Joe Gurr

Ordinal and Cardinal Numbers

“If people do not believe that mathematics is simple, it is only because they do not realize how complicated life is.” - Jon von Neumann

When I begun to write this post I knew next to nothing about the ordinal or cardinal numbers. They seemed to keep popping up on me, and I never quite understood the meaning of \(\omega\) and \(\aleph\). This post is intended to fix that!

Informally

Ordinal numbers tell us an item's position in a sequence, for example, first, second, third, fourth, ... Each natural number is an ordinal number.

Cardinal numbers tells us the size of a sequence, it is a measure of magnitude, for example, the list [11, 43, 8] is 3 elements long. Each natural number is also a cardinal number. They are different creatures though!

Formally

Ordinals

Now things start to get a little messy. There seem to be many definitions of ordinal numbers.

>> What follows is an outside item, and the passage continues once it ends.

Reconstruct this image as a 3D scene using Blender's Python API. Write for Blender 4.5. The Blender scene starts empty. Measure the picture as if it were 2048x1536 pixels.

It seems to be the case that the now standard definition of the ordinals is due to Von Neumann (at the age of 19!!). It is as follows:

Ordinal Number

A set S is an ordinal if and only if S is strictly well-ordered with respect to set membership and every element of S is also a subset of S.

Remembering the construction of the natural numbers according to Peano's axioms, we have that each of the rows below satisfies the definition to be an ordinal number.

\( \begin{align} 0 &= \{\} && = \emptyset \\ 1 &= \{0\} && = \{\emptyset\} \\ 2 &= \{0,1\} && = \{\emptyset,\{\emptyset\}\} \\ 3 &= \{0,1,2\} && = \{\emptyset,\{\emptyset\},\{\emptyset,\{\emptyset\}\}\} \\ 4 &= \{0,1,2,3\} && = \{\emptyset,\{\emptyset\},\{\emptyset,\{\emptyset\}\},\{\emptyset,\{\emptyset\},\{\emptyset,\{\emptyset\}\}\}\} \\ \end{align} \)

Colloquially "each ordinal is the well-ordered set of all smaller ordinals."

Cardinal numbers

There's not as much confusion here, however there is a little controversy depending on whether or not you're willing to accept the Axiom of Choice. If the axiom of choice is not assumed, then a different approach is needed.

Cardinal Number

Assuming the axiom of choice, the cardinality of a set \(X\) is the least ordinal number \(\alpha\) such that there is a bijection between \(X\) and \(\alpha\).

The above definition is again due to von Neumann, and is known as the von Neumann cardinal assignment.

Each ordinal is associated with one cardinal, called its cardinality

Some Famous Known Cardinal and Ordinal Numbers

After all the natural numbers comes the first infinite ordinal, \(\omega\). This corresponds to the cardinal \(\aleph_0\), the "size" of the natural numbers

Next comes \(\omega + 1, \omega + 2, \omega + 3, \cdots , 2\omega = \omega + \omega, \cdots \)

After all of these comes the first uncountable ordinal, \(\omega_1\). It's associated cardinal is \(\aleph_1\), the "size" of the real numbers.

The continuum hypothesis asks whether there is a cardinal between \(\aleph_0\) and \(\aleph_1\). It turns out this statement is independent of the typical formulation of mathematics (the Zermelo-Fraenkel Axioms of set theory).

This means that either the answer to the continuum hypothesis can be added as an axiom without ruining the consistency of Zermelo-Fraenkel.

The ordinal \(\epsilon_0\) is the limit of the sequence \(0, 1, \omega, \omega^\omega, \omega^{\omega^\omega}, \cdots\).

Conclusion

I have barely scratched the surface here. There seems to have been a lot of work done in this area of mathematics in the past, but not so much anymore.

I'm not really sure what is happening here today, I remember reading in John H. Conway's biography that it was hypothesised that major results would follow when the theory of ordinals and infinitesimals where combined (as was done by Conway's Surreal Number system). To my VERY limited knowledge, this hasn't happened.